She found the creative side of math

Pamela Harris
PhD Mathematics
Hometown(s): Guadalajara and Milwaukee
It’s a Fact: Her daughter, 6, is just learning how to add, and Harris is thrilled.

You can get a glimpse into Pamela Harris’ personality by her choice of a workout. After taking a class through UWM in Brazilian jiu-jitsu, Harris became so engrossed that she now competes and ranks tenth in Wisconsin for women.

What began as a desire to lose weight and keep fit evolved into a quest to learn self-discipline and self-defense at the same time. “It’s definitely better than getting on the elliptical at the gym for an hour,” says the outgoing mathematician.

Harris doesn’t back away from challenges.

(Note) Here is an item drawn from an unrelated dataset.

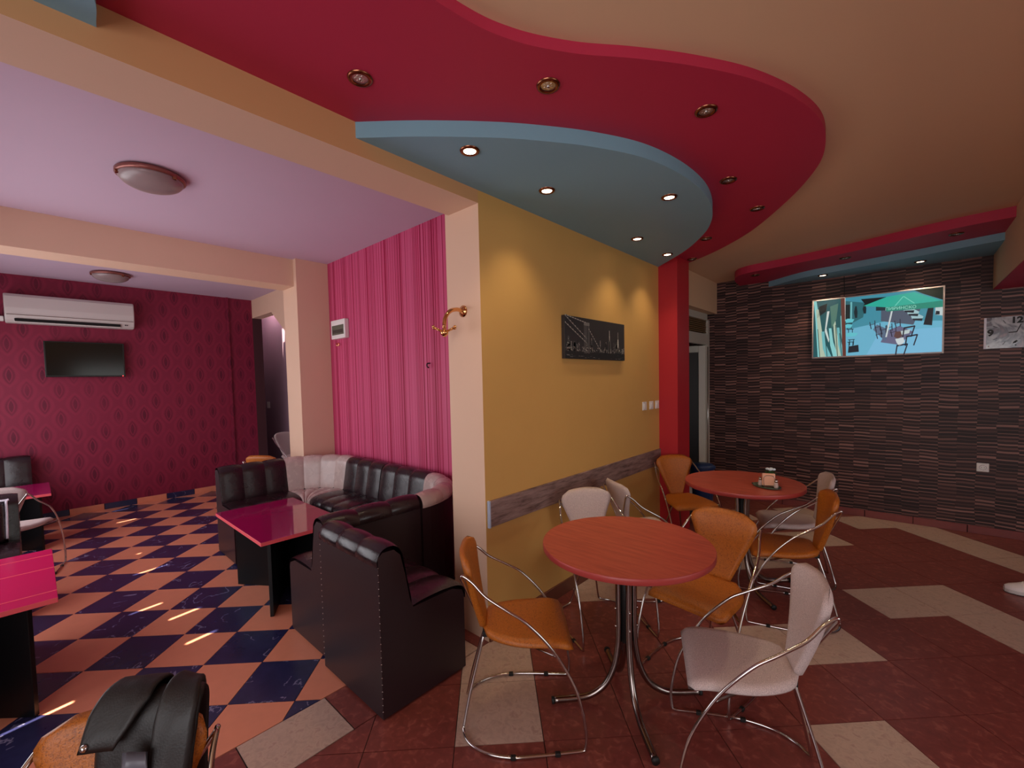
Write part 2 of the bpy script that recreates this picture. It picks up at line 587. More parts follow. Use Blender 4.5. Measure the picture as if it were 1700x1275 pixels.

She seeks them.

By the time she had finished her bachelor’s degree, she knew she wanted to go to graduate school and then into academia. Her husband was being deployed to Iraq and the couple had a newborn daughter, but Harris was undeterred.

Now, fresh from finishing her doctoral degree, Harris has won an extremely competitive teaching postdoctoral appointment to the U.S. Military Academy at West Point.

“I’m not a super brilliant math whiz. It didn’t come naturally,” says Harris, the first in her family to go to college. “But for me, if it’s hard and requires work to master, then it’s worth doing.”

The secret to math success, she says, is understanding the psychology behind it, including accepting that failure is part of the process. “You just don’t give up. You fail, you fail, you fail, and then you succeed – and that feels great!”

Harris moved with her family from Mexico to Milwaukee in 1995, and attended Riverside University High School. Interested in Mesoamerican sculpture, she at first thought she would pursue a career in art.

After enrolling at Milwaukee Area Technical College, though, Harris was introduced to the artistic side of math by talented instructors. “When you hang around mathematicians, you hear them use words like ‘beautiful’ and ‘elegant.’ You can see the patterns emerge.”

She completed two associate degrees while at MATC, and the last two years of her bachelor’s degree at Marquette University. Harris then enrolled at UWM’s graduate school because she found financial support through the Academic Opportunity Center. But once here, she felt so comfortable she recommended UWM to her younger brother.

The diverse environment is an aspect of UWM she really appreciated. (“You don’t value that until you don’t have it,” she says.) And she credits faculty with inspiring her. Her postdoctoral position will be primarily focused on teaching, giving her the chance to pay it forward.

“The math department here is like a big, dorky family,” says Harris. “They make you feel included, and they actually care about your private life instead of looking at it as something getting in the way of your coursework.”

Her husband is proud of her, even though he’s a Marine and West Point is an Army academy, she says.

“This is a terrific opportunity for our family and only 45 miles from New York City,” she says. That is especially exciting to Harris. “I haven’t left the roughly 15-mile radius around UWM since middle school. It’s time.”